Eletto nel 1994, Lukashenko può registrare un grado di popolarità che i politici occidentali possono solo invidiare secondo i sondaggi su 10mila bielorussi della Global Researh Organization con sede a Londra. Dal 1994, la Bielorussia ha mostrato una spettacolare crescita economica, un surplus commerciale e bassi tassi di disoccupazione per cui si spiega  la popolarità del presidente a livelli molto alti, tra il 60% e il 70%.

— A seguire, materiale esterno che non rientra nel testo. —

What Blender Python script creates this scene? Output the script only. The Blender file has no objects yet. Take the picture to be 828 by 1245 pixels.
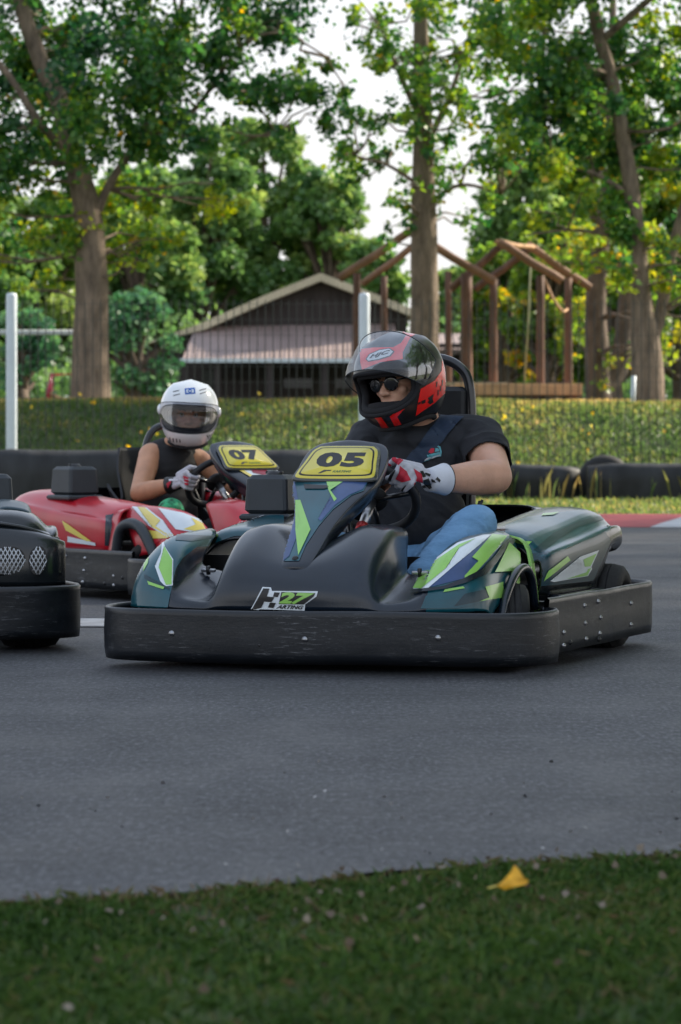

Qual è la base di questa popolarità? La sicurezza della Bielorussia applicata ad una politica economica che serve i suoi interessi nazionali. Mentre le economie della Russia e Ucraina sono state devastati e i loro capitali portati all’estero dagli oligarchi nei primi anni ’90 con l’aiuto del Dipartimento di Stato, il Fmi e il sostegno dell’Università di Harvard, la Bielorussia ha iniziato il suo programma tenendo la privatizzazione in attesa. Al Fmi è stato chiesto di lasciare il Paese, e da allora Lukashenko è stato chiamato l’ultimo “dittatore” d’Europa.

Un “terzo posto” tra socialismo e capitalismo, così affermava il presidente Bielorusso, “quello che il marxismo e il capitalismo hanno in comune sono i risultati: disuguaglianza totale in potere e ricchezza. Ci hanno consigliato di portare con urgenza l’economia sotto il controllo delle regole del mercato globale dei cambi. Ma abbiamo deciso di non fare affidamento su volubili cambiamenti delle tendenze. Noi non siamo quelli che hanno causato la crisi attuale. Al contrario, la crisi è stata il risultato di qualcosa contro cui siamo determinati a combattere”.

È forse un modello economico umano da cui il “democratico” Occidente, malato terminale, si guarda bene dal riconoscerne gli aspetti positivi, anzi lo demonizza come “dittatura” da abbattere con ogni mezzo.